Sueños lúcidos

Sandra Vásquez de la Horra

10 September > 29 October 2022


Bendana | Pinel Art Contemporain is pleased to present “Sueños lúcidos” the first solo exhibition of at the gallery.


Sandra Vásquez de la Horra’s drawings are influenced by film, fairy tales as well as from her personal background. Vasquez de la Horra completes her works by immersing them in bolten beeswax. This process gives her work a unique materiality and emphasises the pencil line with ambiguous depth.


The traditions and myths of her Chilean origins and the influence of Latin-American magic-realist literature are essential in her artistic practice. Religion, mythology, sexuality and the bizarre, reverberate and merge together, trapped beneath the wax coating of her drawings. Her works deal with borderline experiences, femininity, fear and death, as well as poetry, reawakening demons, ghosts, creatures of myth and mystery.


Following her three-dimensional houses that engage the viewer with the return to her childhood home where the internal structure is inaccessible, Vasquez de la Horra continues combining sculpture and painting with the use of leporelli sheets which once complete are then folded and dipped in beeswax to give the drawings their stability.

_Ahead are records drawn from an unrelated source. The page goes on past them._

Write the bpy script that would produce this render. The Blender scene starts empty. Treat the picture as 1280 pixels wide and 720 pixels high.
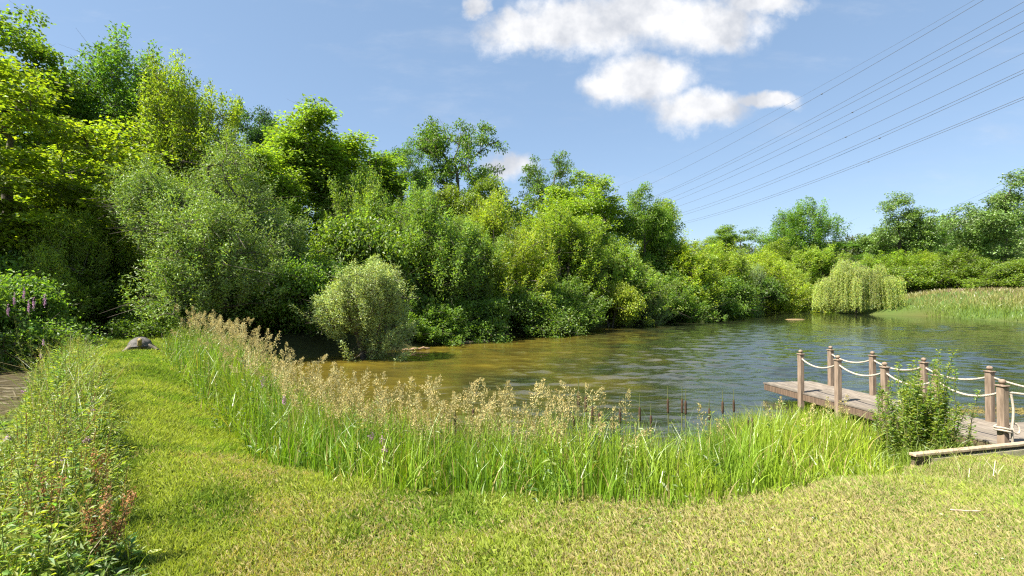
import bpy, math, random
import numpy as np
from mathutils import Vector, Matrix

# ------------------------------------------------------------------ camera, sky, sun, exposure
scene = bpy.context.scene
COL = scene.collection
R = math.radians
CAMZ, FPX, HY = 1.7, 640.0, 370.0            # eye height; focal length and horizon row of a 1280 wide picture

cam_d = bpy.data.cameras.new("camera")
cam_d.lens = 18.0
cam_d.sensor_width = 36.0
cam_d.clip_start = 0.05
cam_d.clip_end = 6000.0
cam = bpy.data.objects.new("camera", cam_d)
COL.objects.link(cam)
cam.location = (0, 0, CAMZ)
cam.rotation_euler = (R(90.9), 0, 0)
scene.camera = cam

SUN_EL, SUN_AZ = 54.0, -117.0                 # azimuth clockwise from +Y
sd = Vector((math.sin(R(SUN_AZ)) * math.cos(R(SUN_EL)), math.cos(R(SUN_AZ)) * math.cos(R(SUN_EL)), math.sin(R(SUN_EL))))
sun_l = bpy.data.lights.new("sun", 'SUN')
sun_l.energy = 5.0
sun_l.angle = R(0.53)
sun_l.color = (1.0, 0.95, 0.87)
sun = bpy.data.objects.new("sun", sun_l)
COL.objects.link(sun)
sun.rotation_euler = (-sd).to_track_quat('-Z', 'Y').to_euler()

scene.view_settings.view_transform = 'Standard'
scene.view_settings.look = 'None'
scene.view_settings.gamma = 1.0
scene.view_settings.use_curve_mapping = False
scene.view_settings.exposure = 1.58
SKY_STRENGTH = 0.122
scene.render.engine = 'CYCLES'
cy = scene.cycles
cy.max_bounces = 9
cy.diffuse_bounces = 6
cy.glossy_bounces = 3
cy.transmission_bounces = 4
cy.transparent_max_bounces = 6
cy.caustics_reflective = False
cy.caustics_refractive = False
cy.sample_clamp_indirect = 6.0
cy.use_denoising = False
cy.filter_width = 1.25

world = bpy.data.worlds.new("World")
scene.world = world
world.use_nodes = True
nt = world.node_tree
nt.nodes.clear()


def N(tree, typ, **kw):
    n = tree.nodes.new(typ)
    for k, v in kw.items():
        if k == 'inp':
            for kk, vv in v.items():
                n.inputs[kk].default_value = vv
        else:
            setattr(n, k, v)
    return n


def math_n(tree, op, a, b=None, clamp=False):
    n = tree.nodes.new('ShaderNodeMath')
    n.operation = op
    n.use_clamp = clamp
    for i, v in enumerate((a, b)):
        if v is None:
            continue
        if isinstance(v, (int, float)):
            n.inputs[i].default_value = v
        else:
            tree.links.new(v, n.inputs[i])
    return n.outputs[0]


L = nt.links.new
sky = N(nt, 'ShaderNodeTexSky', sky_type='NISHITA', sun_disc=False)
sky.sun_elevation = R(SUN_EL)
sky.sun_rotation = R(SUN_AZ % 360)
sky.altitude = 100
sky.air_density = 1.0
sky.dust_density = 0.5
sky.ozone_density = 2.2
tc = N(nt, 'ShaderNodeTexCoord')
sep = N(nt, 'ShaderNodeSeparateXYZ')
L(tc.outputs['Generated'], sep.inputs[0])
ysafe = math_n(nt, 'MAXIMUM', sep.outputs[1], 0.05)
u = math_n(nt, 'DIVIDE', sep.outputs[0], ysafe)
v = math_n(nt, 'DIVIDE', sep.outputs[2], ysafe)
comb = N(nt, 'ShaderNodeCombineXYZ')
L(u, comb.inputs[0])
L(v, comb.inputs[1])
# ragged edges: warp the gnomonic sky coordinates, then cut blobs of vapour out of them
nz = N(nt, 'ShaderNodeTexNoise', inp={'Scale': 7.0, 'Detail': 7.0, 'Roughness': 0.62})
L(comb.outputs[0], nz.inputs['Vector'])
wsub = N(nt, 'ShaderNodeVectorMath', operation='SUBTRACT')
L(nz.outputs['Color'], wsub.inputs[0])
wsub.inputs[1].default_value = (0.5, 0.5, 0.5)
wsc = N(nt, 'ShaderNodeVectorMath', operation='SCALE')
L(wsub.outputs[0], wsc.inputs[0])
wsc.inputs['Scale'].default_value = 0.10
wadd = N(nt, 'ShaderNodeVectorMath', operation='ADD')
L(comb.outputs[0], wadd.inputs[0])
L(wsc.outputs[0], wadd.inputs[1])
BLOBS = [(655, 42, 82, 34), (722, 26, 100, 55), (800, 15, 135, 62), (890, 22, 105, 50), (955, 2, 75, 24),
         (800, 96, 88, 44), (880, 138, 86, 36), (955, 126, 58, 17), (760, 100, 50, 24), (598, 8, 20, 20), (632, 206, 44, 20),
         (690, -60, 160, 70), (850, -60, 200, 70), (1400, -120, 150, 60), (-250, 120, 130, 50), (1500, 250, 120, 26)]
field = None
for (bx, by, ax, ay) in BLOBS:
    s = N(nt, 'ShaderNodeVectorMath', operation='SUBTRACT')
    L(wadd.outputs[0], s.inputs[0])
    s.inputs[1].default_value = ((bx - 640) / FPX, (HY - by) / FPX, 0)
    m = N(nt, 'ShaderNodeVectorMath', operation='MULTIPLY')
    L(s.outputs[0], m.inputs[0])
    m.inputs[1].default_value = (FPX / ax, FPX / ay, 0)
    ln = N(nt, 'ShaderNodeVectorMath', operation='LENGTH')
    L(m.outputs[0], ln.inputs[0])
    f = math_n(nt, 'SUBTRACT', 1.0, ln.outputs['Value'])
    field = f if field is None else math_n(nt, 'MAXIMUM', field, f)
nz2 = N(nt, 'ShaderNodeTexNoise', inp={'Scale': 11.0, 'Detail': 10.0, 'Roughness': 0.62})
L(comb.outputs[0], nz2.inputs['Vector'])
fn = math_n(nt, 'MULTIPLY', math_n(nt, 'SUBTRACT', nz2.outputs['Fac'], 0.5), 1.25)
fsum = math_n(nt, 'ADD', field, fn)
mr = N(nt, 'ShaderNodeMapRange', interpolation_type='SMOOTHSTEP')
mr.inputs['From Min'].default_value = 0.0
mr.inputs['From Max'].default_value = 0.66
L(fsum, mr.inputs['Value'])
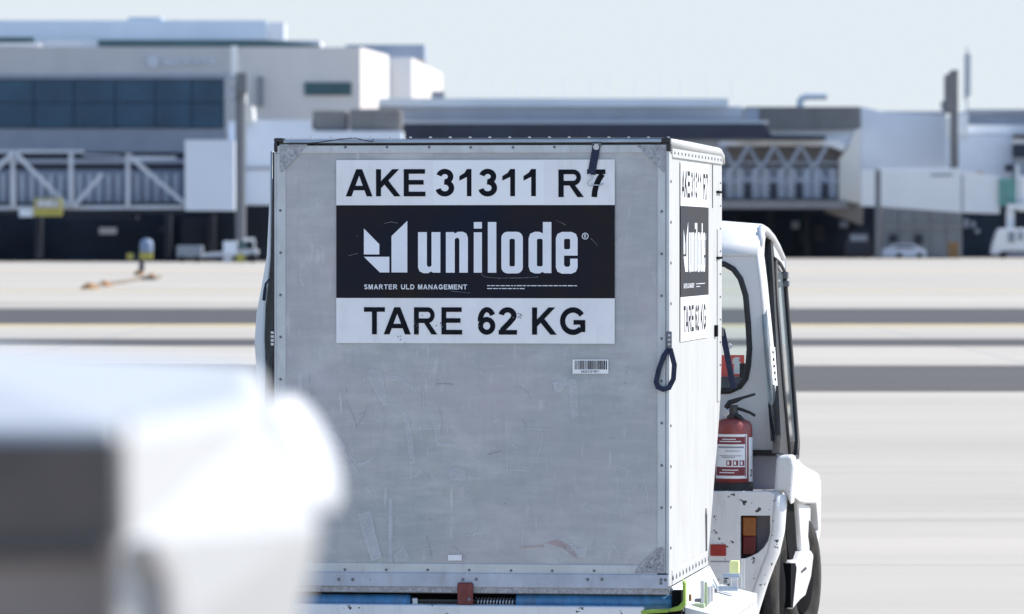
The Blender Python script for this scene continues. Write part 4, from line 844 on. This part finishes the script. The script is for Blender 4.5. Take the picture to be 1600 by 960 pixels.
part(sb, 'box', 'sign_yellow', 53, 310, 96, 338, 505, .8); part(sb, 'face', 'sign_grey', 57, 312.5, 92, 325, 504.8, .15); 
pl_ = bb(61, 315, 68, 321, 504.7, .06); bb(71, 315, 79, 321, 504.7, .06, pl_); pl_.build('marks', 'roof_pale', sb)
lone(bb(30, 327, 51, 339, 505.5, 1), 'lamp_box', 'panel_white', 'small white box beside the yellow sign under the bridge', 'box')
# vehicles by the left base
cy = 488
cr = root('belt_loader', at(360, 411, cy).xy.to_3d(), 'white conveyor loader with yellow wheels parked under the floodlight mast', 'belt loader')
MB().poly([[at(x, y, cy) for x, y in ((316, 396), (400, 389), (404, 394), (400, 399), (318, 402))]], (0, 2, 0)).build('conveyor', 'vehicle_white', cr)
part(cr, 'cab', 'panel_white', 349, 377, 370, 398, cy - .3, 1.8); part(cr, 'cab_glass', 'green_dark', 372, 378, 384, 389, cy + .2, 1.2); part(cr, 'chassis', 'navy_roof', 332, 400, 402, 409, cy + .2, 1.6)
for x in (356, 376, 394): p = at(x, 407, cy); MB().lathe([(.1, -.2), (.42, -.2), (.42, .2), (.1, .2)], (p.x, cy - .1, .42), 'y', 16).build('wheel', 'sign_yellow' if x == 376 else 'vehicle_white' if x == 356 else 'tyre', cr)
part(cr, 'end_rail', 'bridge_white', 380, 372, 398, 377, cy, .2); part(cr, 'rail_post', 'bridge_white', 396, 377, 399, 390, cy, .2)
gb = root('freight_cart', at(295, 408, 494).xy.to_3d(), 'boxy grey freight cart parked left of the belt loader', 'cart')
part(gb, 'box', 'vehicle_grey', 276, 384, 316, 403, 494, 2, .1); part(gb, 'base', 'undercroft_pier', 278, 403.2, 314, 406, 494.2, 1.6)
for x in (284, 308): MB().lathe([(.1, -.15), (.3, -.15), (.3, .15), (.1, .15)], (at(x, 407, 494).x, 494.1, .3), 'y', 12).build('wheel', 'tyre', gb)
hs = root('hose_stand', at(220, 431, 300).xy.to_3d(), 'stand with pale blue drum and yellow arms on the apron', 'stand')
HY = 300
p = at(220, 400, HY); MB().tube([Vector((p.x, HY, 0)), Vector((p.x + .05, HY, .5)), Vector((p.x, HY, 1.0))], [.14, .15, .1], 10).build('post', 'navy_roof', hs)
p = at(229, 384, HY); MB().lathe([(.34, -.38), (.36, -.3), (.36, .1), (.30, .28), (.15, .37)], (p.x, HY, p.z), 'z', 20).build('drum', 'drum_blue', hs, smooth=True)
part(hs, 'arm', 'sign_yellow', 218, 394, 238, 406, HY - .2, .4, .05); part(hs, 'arm', 'sign_yellow', 198, 396, 208, 406, HY - .1, .3, .05); part(hs, 'crossbar', 'navy_roof', 206, 399, 219, 403, HY, .1)
p = at(217, 430, HY); MB().lathe([(.3, 0), (.26, .15), (.12, .25)], (p.x, HY, .005), 'z', 14).build('foot', 'orange', hs)
def gp(px, py): d = ray(px, py); t = -CAM_Z / d.z; return C0 + d * t
hp = [gp(x, y) + Vector((0, 0, .07)) for x, y in ((132, 452), (152, 449), (164, 447), (180, 445), (198, 442), (218, 438), (240, 438), (250, 434))]
ho = MB().tube(hp, .10, 8); ho = lone(ho, 'hose', 'hose_tan', 'hose lying across the pale apron in front of the stand', 'hose')
for i, (x, y) in enumerate(((140, 450), (163, 446), (237, 433))): p = gp(x, y + 2); lone(MB().lathe([(.36, 0), (.34, .05), (.2, .16), (.08, .24)], (p.x, p.y, .004), 'z', 12), 'traffic_cone', 'orange', ('orange marker at the near left end of the hose', 'orange marker midway along the lying hose', 'orange marker right of the stand with the blue drum')[i], 'marker', 'orange markers along the hose')
# ------------------------------------------------------------------ right side
RY = 628
cn = root('glazed_gallery', at(1220, 380, 640).xy.to_3d(), 'raised gallery with white zigzag bracing over pale fins and grey slab', 'building')
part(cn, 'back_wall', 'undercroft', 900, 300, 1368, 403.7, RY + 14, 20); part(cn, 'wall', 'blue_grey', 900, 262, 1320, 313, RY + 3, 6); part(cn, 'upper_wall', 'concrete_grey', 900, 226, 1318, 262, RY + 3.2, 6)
part(cn, 'dark_roof', 'navy_roof', 628, 193.5, 1196, 218, 552, 12)
MB().poly([[at(x, y, RY - 2) for x, y in ((1150, 193.5), (1194, 193.5), (1206, 211), (1291, 212), (1291, 218), (1150, 218))]], (0, 8, 0)).build('dark_roof', 'navy_roof', cn)
MB().poly([[at(x, y, RY) for x, y in ((900, 219.5), (1306, 219.5), (1322, 228), (1318, 236), (1296, 228), (900, 227.5))]], (0, 4, 0)).build('eaves', 'bridge_white', cn)
part(cn, 'floor_slab', 'concrete_mid', 900, 313.5, 1324, 326, RY, 12); MB().poly([[at(x, y, RY + 2) for x, y in ((1300, 313), (1350, 313), (1348, 352), (1330, 345), (1290, 330))]], (0, 6, 0)).build('slab_corner', 'concrete_grey', cn)
MB().poly([[at(x, y, RY + 1) for x, y in ((1312, 248), (1324, 232), (1336, 208), (1345, 200), (1345, 318), (1311, 313))]], (0, 8, 0)).build('end_wall', 'white_lit', cn)
def bar2(a, b, wpx, name='brace', Y=RY - .1, mat='truss_grey'): MB().bar(at(*a, Y), at(*b, Y), wpx * Y / F, .4, upv=(0, 1, 0)).build(name, mat, cn)
for i in range(7):
    x = 1005 + i * 41
    bar2((x, 228), (x + 20, 262), 5); bar2((x + 41, 228), (x + 21.5, 262), 5, Y=RY - .7); bar2((x + 20, 256), (x + 41, 284), 4, Y=RY - 1.2, mat='blue_grey'); bar2((x + 20, 256), (x, 284), 4, Y=RY - 1.7, mat='blue_grey')
bar2((900, 254.5), (1312, 254.5), 2, 'rail', RY - 2.2); bar2((900, 283), (1312, 282.5), 2.4, 'rail', RY - 2.2)
for i in range(18): x = 1005 + (i // 2) * 40.3 + (8, 23)[i % 2]; part(cn, 'fin', 'fin_pale', x, 264, x + 12.5, 310, RY + 2, 1)
for i in range(9): x = 1000 + i * 40.3; part(cn, 'dark_gap', 'navy_roof', x + 5, 287, x + 11, 311, RY + 1.4, .4)
for i, (x, y, a, b, m_) in enumerate(((1237, 346, 12, 12, 'vehicle_grey'), (1272, 352, 16, 26, 'undercroft_pier'), (1312, 346, 14, 10, 'vehicle_grey'), (1140, 340, 16, 10, 'undercroft_pier'), (1250, 362, 10, 18, 'undercroft_pier'))):
    part(cn, 'wall_unit', m_, x, y, x + a, y + b, RY + 13, .6)
for x in (1205, 1262, 1330): part(cn, 'column', 'undercroft_pier', x - 4, 326.5, x + 4, 403, RY + 8, 1)
gx = root('grey_block', at(1255, 380, 650).xy.to_3d(), 'grey brown concrete block on the roof behind the gallery', 'building')
part(gx, 'block', 'concrete_grey', 1166, 167, 1345, 202.5, RY + 12, 18); part(gx, 'wall', 'panel_white', 1166, 203, 1345, 262, RY + 13, 16); part(gx, 'end_panel', 'blue_grey', 1164, 170, 1186, 190, RY + 11, .8)
dc = MB().tube([at(x, y, 648) for x, y in ((1250, 170), (1250, 158), (1254, 153), (1262, 151), (1292, 151))], .42, 10)
lone(dc, 'roof_duct', 'roof_blue', 'bent pale blue duct rising from the grey concrete roof', 'duct')
wb = root('white_hall', at(1420, 380, 660).xy.to_3d(), 'plain bluish white hall with dark roof edge right of the gallery', 'building')
MB().poly([[at(x, y, 655) for x, y in ((1345.5, 167), (1384, 176), (1478, 180), (1478, 264), (1345.5, 264))]], (0, 20, 0)).build('hall_wall', 'panel_white', wb)
part(wb, 'roof_edge', 'slate_strip', 1382, 174, 1480, 179, 657, 20); part(wb, 'shadow_gap', 'slate_strip', 1345.5, 264.5, 1480, 320, 657, 16); part(wb, 'lower_wall', 'undercroft', 1345.5, 320.5, 1660, 403, 657, 16)
ct_ = root('control_tower', at(1488, 380, 650).xy.to_3d(), 'slim dark grey concrete tower rising above the white hall', 'tower')
MB().poly([[at(x, y, 650) for x, y in ((1479, 117), (1486, 114), (1488, 109.5), (1497, 109.5), (1497, 262), (1489, 262), (1489, 176), (1479, 176))]], (0, 4, 0)).build('shaft', 'concrete_grey', ct_); part(ct_, 'shoulder', 'vehicle_grey', 1473, 158, 1479, 172, 651, 3)
rh = root('right_terminal', at(1560, 380, 670).xy.to_3d(), 'white terminal end with navy roof band at the right edge', 'building')
part(rh, 'roof_band', 'blue_grey', 1514, 172, 1760, 194, 668, 30); part(rh, 'roof_line', 'slate_strip', 1514, 171, 1760, 178, 667, 2); part(rh, 'upper_wall', 'bridge_white', 1510, 195, 1760, 210, 666, 30); part(rh, 'wall', 'panel_white', 1498, 211, 1582, 330, 664, 30); part(rh, 'side_wall', 'bridge_white', 1497.5, 178, 1513, 211, 663, 20)
part(rh, 'louvre', 'navy_roof', 1584, 211, 1700, 216, 662, 6); part(rh, 'louvre', 'navy_roof', 1584, 226, 1700, 245, 662, 6); part(rh, 'wall', 'bridge_white', 1583, 217, 1700, 225, 662.4, 6); part(rh, 'dark_window', 'navy_roof', 1572, 257, 1584, 268, 661, 2); part(rh, 'wall', 'blue_grey', 1584, 246, 1700, 330, 663, 6)
an = root('radio_antenna', at(1511, 178, 664), 'thin latticed antenna mast with rungs beside the dark grey tower', 'antenna')
tubep(an, 'pole', 'truss_grey', ((1511, 178), (1511, 74)), 664, .10, 6); tubep(an, 'side_rail', 'truss_grey', ((1507.5, 156), (1508, 86)), 664, .09, 6); tubep(an, 'side_rail', 'truss_grey', ((1515.5, 150), (1516, 86)), 664, .09, 6)
for i in range(8): y = 88 + i * 8.5; MB().bar(at(1507.5, y, 664), at(1516, y - 1, 664), .4, .42).build('rung', 'truss_grey', an)
jb = root('white_boarding_bridge', at(1470, 380, 625).xy.to_3d(), 'plain white boarding bridge ending in a green glass cab', 'boarding bridge')
JY = 622
MB().poly([[at(x, y, JY) for x, y in ((1346, 265), (1368, 265), (1378, 265), (1500, 266), (1562, 276), (1562, 334), (1500, 332), (1378, 323), (1346, 322))]], (0, 4, 0)).build('tunnel', 'bridge_white', jb)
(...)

In the new series of graphite, watercolour and wax-on-paper, she employs accordion folds to bring her figures She breaks the flatness of the pictures out into the three-dimensional so as to create drawn sculptures as narrative units that appear like stage areas or showcases. The observer could nearly miss seeing that an indicated space or landscape only rarely leads to a depth of field presented in perspective. The plasticity of her drawings is often exclusively the result of the precise texture of the surface structures the artist hatches with a characteristic line, sometimes coarsely or sometimes more delicately.


Her works materialize dreams and are aimed at the inexplicable, closing the door on a world of unholy symbols whose personifications can be at once ironic, unexpected, obscene and profound. The series “Sueños lúcidos” interpret a type of dream in which the dreamer becomes aware that they are dreaming while dreaming. The dreamer may gain some amount of control over the dream characters, narrative, or environment; and in her own lucid dreams, Sandra Vásquez de la Horra points out: “The night swallowed the day. Without knowing where I was, I barely recognized the body in which I moved.”